In 2023, the Portland Trail Blazers made a franchise-altering mistake by signing Jerami Grant to a massive five-year, $160 million contract. Signing Grant was a half-hearted attempt to keep Damian Lillard around. Grant was playing much better at the time, but still wasn't the needle mover that the Blazers roster lacked throughout the Lillard era. Dame knew this, too, requesting a trade just one day later.
The Blazers were already trending towards a retool around top ten picks Shaedon Sharpe and Scoot Henderson, but Lillard's request officially jump-started their full-on rebuild. That made Grant's fit even worse, and Portland's decision to retain him more questionable.
ESPN's Zach Kram even named Grant's contract as the biggest mistake the Blazers franchise has made in the last five years: "All of a sudden, an expensive but understandable long-term deal looked horribly out of place, as the veteran forward no longer fit on a retooling roster."
Three seasons later, the Blazers are still trying to clean up their mess, hoping a team is desperate enough to take on Grant's remaining salary, which has lost value over the years due to declining production.
"Grant's contract hasn't gotten in the way of any other Trail Blazers moves yet — but with the Blazers rising, Jrue Holiday's hefty deal now in the fold and Grant still owed another $102.6 million over the next three seasons, it might soon prove a tricky roster-building obstacle," Kram added.
Waiving Lillard for Turner is the Bucks' version of the Grant contract
The Milwaukee Bucks now find themselves in a similar predicament with the latest developments surrounding Giannis Antetokounmpo. Their version of the Grant contract also happened to involve Lillard, which was their decision to waive and stretch his remaining $113 million over the next five seasons in order to clear space to add Myles Turner.
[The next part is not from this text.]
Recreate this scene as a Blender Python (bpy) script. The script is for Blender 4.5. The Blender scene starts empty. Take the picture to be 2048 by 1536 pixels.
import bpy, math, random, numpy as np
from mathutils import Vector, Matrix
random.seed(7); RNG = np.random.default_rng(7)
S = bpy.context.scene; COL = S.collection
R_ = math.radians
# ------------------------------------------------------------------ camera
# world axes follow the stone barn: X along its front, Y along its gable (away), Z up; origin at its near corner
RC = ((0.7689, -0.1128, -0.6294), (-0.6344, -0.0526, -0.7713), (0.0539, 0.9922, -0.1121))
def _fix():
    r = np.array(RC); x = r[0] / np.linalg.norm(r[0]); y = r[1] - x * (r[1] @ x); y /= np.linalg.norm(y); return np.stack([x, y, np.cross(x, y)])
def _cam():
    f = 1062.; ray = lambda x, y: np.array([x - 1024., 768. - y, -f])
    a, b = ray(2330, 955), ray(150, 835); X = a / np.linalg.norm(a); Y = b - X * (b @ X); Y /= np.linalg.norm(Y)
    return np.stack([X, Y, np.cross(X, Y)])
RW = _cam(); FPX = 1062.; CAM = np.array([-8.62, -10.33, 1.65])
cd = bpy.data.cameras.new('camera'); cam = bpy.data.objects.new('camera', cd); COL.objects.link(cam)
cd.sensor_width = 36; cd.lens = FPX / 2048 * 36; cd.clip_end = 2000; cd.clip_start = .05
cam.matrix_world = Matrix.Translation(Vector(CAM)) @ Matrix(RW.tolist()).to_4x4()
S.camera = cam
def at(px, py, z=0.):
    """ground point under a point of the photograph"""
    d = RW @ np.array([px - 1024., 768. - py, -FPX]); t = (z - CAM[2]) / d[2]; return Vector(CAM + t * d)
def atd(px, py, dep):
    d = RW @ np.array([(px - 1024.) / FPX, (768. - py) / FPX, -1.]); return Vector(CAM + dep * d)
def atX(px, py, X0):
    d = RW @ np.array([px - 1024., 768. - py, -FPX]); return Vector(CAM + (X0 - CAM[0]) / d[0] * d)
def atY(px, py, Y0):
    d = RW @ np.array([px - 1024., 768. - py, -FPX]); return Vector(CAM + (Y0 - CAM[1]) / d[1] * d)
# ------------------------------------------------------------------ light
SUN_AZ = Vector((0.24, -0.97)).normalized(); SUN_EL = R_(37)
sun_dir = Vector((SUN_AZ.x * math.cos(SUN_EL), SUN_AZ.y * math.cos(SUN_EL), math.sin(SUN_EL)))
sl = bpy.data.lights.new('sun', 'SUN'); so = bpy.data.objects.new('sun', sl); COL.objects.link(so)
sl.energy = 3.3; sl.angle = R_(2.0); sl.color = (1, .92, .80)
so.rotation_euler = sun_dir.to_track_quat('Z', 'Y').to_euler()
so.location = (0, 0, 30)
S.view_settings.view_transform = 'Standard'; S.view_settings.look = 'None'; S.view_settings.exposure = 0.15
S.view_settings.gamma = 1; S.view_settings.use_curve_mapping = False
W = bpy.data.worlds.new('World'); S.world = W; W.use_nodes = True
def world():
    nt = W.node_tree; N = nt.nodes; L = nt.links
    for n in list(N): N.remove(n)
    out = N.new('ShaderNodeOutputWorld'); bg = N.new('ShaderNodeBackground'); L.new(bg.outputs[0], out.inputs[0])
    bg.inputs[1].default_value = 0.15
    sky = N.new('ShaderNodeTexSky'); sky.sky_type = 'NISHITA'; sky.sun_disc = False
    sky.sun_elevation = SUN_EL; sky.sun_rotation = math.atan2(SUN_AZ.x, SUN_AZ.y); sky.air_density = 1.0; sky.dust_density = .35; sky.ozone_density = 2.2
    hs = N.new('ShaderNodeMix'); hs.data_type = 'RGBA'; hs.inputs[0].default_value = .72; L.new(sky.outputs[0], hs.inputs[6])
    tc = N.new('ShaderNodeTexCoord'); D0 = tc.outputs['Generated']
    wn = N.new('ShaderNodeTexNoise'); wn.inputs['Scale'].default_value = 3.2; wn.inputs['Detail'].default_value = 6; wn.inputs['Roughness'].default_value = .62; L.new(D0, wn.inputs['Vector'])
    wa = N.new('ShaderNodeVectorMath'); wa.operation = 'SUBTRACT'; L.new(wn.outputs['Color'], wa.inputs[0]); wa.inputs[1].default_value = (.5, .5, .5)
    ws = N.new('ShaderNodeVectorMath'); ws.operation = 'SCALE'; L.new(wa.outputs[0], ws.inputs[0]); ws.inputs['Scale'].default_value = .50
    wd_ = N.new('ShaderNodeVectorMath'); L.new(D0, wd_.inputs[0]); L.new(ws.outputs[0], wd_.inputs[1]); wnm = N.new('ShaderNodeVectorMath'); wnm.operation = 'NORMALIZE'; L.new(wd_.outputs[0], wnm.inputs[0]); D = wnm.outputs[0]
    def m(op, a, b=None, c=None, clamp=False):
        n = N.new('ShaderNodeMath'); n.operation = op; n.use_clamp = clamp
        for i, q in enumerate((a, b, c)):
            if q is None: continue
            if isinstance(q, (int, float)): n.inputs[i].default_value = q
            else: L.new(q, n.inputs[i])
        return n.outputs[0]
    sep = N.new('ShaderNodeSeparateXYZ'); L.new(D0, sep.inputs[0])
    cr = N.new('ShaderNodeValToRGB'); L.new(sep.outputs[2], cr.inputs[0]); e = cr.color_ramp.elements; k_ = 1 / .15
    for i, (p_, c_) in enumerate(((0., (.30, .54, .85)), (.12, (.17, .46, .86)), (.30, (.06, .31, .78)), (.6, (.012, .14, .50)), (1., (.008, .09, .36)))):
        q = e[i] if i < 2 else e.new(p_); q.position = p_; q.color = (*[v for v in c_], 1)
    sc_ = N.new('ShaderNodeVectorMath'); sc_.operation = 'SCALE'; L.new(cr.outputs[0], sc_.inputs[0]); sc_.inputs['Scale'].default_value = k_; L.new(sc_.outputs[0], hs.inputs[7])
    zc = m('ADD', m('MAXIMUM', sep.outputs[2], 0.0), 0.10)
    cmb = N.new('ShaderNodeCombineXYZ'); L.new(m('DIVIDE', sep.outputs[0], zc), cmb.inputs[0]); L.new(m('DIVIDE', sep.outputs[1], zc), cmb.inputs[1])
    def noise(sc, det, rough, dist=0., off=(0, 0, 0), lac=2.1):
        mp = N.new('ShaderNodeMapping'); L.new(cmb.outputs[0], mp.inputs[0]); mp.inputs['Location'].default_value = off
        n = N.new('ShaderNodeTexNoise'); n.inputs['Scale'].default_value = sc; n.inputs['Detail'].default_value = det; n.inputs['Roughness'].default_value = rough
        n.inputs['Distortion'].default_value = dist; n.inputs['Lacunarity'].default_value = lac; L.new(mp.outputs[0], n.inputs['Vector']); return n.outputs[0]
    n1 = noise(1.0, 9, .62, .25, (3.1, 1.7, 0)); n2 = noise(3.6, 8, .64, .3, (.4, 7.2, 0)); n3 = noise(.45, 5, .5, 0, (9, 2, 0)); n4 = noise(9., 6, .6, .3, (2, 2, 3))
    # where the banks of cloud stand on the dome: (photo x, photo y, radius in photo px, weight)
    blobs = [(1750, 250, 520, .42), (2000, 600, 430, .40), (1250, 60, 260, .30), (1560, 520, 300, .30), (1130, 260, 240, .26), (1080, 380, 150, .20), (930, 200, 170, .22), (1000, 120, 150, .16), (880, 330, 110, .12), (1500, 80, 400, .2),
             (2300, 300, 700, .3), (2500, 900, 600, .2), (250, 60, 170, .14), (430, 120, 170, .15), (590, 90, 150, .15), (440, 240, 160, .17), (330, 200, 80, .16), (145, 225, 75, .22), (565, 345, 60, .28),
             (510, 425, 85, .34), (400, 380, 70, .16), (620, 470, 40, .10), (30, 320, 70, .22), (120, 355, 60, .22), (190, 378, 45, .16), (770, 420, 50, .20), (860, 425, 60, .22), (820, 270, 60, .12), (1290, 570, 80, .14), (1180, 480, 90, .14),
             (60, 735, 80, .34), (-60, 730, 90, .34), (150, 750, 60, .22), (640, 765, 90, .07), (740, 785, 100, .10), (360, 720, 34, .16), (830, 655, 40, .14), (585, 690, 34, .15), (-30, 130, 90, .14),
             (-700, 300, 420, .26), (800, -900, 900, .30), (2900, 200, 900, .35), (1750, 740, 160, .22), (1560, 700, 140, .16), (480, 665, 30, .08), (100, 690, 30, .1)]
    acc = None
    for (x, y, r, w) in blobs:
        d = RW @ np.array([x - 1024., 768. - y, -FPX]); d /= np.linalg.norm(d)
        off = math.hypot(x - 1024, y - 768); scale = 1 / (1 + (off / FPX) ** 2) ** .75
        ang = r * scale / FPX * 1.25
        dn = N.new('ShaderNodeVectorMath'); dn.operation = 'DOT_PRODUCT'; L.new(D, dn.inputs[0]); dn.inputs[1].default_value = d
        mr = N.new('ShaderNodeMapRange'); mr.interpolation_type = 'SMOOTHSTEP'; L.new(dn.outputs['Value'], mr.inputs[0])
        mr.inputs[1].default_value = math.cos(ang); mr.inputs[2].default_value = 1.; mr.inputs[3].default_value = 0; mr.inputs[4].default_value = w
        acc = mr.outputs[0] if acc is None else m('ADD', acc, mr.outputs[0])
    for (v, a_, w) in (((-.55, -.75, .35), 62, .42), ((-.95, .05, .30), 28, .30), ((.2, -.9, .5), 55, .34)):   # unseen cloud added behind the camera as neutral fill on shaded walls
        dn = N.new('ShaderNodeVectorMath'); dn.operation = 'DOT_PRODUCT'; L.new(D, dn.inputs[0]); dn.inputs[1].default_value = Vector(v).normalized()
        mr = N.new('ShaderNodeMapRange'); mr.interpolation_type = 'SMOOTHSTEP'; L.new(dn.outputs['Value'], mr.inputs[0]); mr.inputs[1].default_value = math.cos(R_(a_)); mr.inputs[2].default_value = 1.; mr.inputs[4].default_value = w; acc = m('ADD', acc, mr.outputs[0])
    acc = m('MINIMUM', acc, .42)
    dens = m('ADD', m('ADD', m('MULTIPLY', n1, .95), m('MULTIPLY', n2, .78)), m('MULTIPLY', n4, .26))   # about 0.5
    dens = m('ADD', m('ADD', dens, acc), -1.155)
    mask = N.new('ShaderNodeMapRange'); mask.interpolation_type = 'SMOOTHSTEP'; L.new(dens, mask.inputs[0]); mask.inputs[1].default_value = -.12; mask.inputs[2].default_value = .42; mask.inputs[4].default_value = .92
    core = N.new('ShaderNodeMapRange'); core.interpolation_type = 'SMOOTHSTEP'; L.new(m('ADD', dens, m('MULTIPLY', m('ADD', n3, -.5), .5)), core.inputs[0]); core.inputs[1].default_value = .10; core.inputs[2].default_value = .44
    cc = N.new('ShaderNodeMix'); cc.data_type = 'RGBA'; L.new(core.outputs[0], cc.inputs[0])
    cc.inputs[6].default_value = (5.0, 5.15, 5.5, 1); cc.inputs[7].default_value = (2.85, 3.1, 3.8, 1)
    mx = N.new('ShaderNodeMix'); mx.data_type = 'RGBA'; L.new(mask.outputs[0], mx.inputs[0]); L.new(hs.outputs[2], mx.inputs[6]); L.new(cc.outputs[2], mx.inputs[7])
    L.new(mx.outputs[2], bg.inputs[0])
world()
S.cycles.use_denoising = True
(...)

Predictably, like Grant wasn't the needle mover for Lillard, Turner is proving not to be the needle mover for Giannis.
The Bucks kept digging themselves a deeper hole trying to keep their superstar in Milwaukee. Fortunately, the Blazers were able to overcome the Grant mistake in their rebuild. They acquired valuable draft capital from Milwaukee, landed building block Toumani Camara, and even turned some of those assets into rising star Deni Avdija. The Bucks will likely soon look to find their own version of that trade to help them overcome the obstacles already in place, thanks to the aftermath of a failed attempt to keep their superstar around.
Giannis will net even more assets than the haul Portland received for Lillard, but there are two significant differences between this comparison. For one, the Blazers didn't send Lillard to his preferred destination, which was the Miami Heat, instead balancing the ideal trade package with a team that would still give Lillard a realistic chance to win. It doesn't appear the Bucks have the same leverage in this situation. ESPN's Brian Windhorst said on NBA Today that "it will be Giannis telling the Bucks where he wants to go," meaning Milwaukee may have to settle for the best offer from that team.
Another obvious hurdle, making it more challenging for the Bucks to successfully rebuild as the Blazers did in life post-Lillard, is that they currently can't! They don't have future draft capital because they went all in trying to make this work with Giannis.
It's a valuable lesson that teams with superstars need to learn. If things are trending downwards, you need to either proactively get ahead of trading that superstar or, better yet, add actual needle movers to convince them that things will eventually be different.
Portland accomplished neither when they signed Grant, and Milwaukee repeated that same mistake by waiving Lillard to add Turner.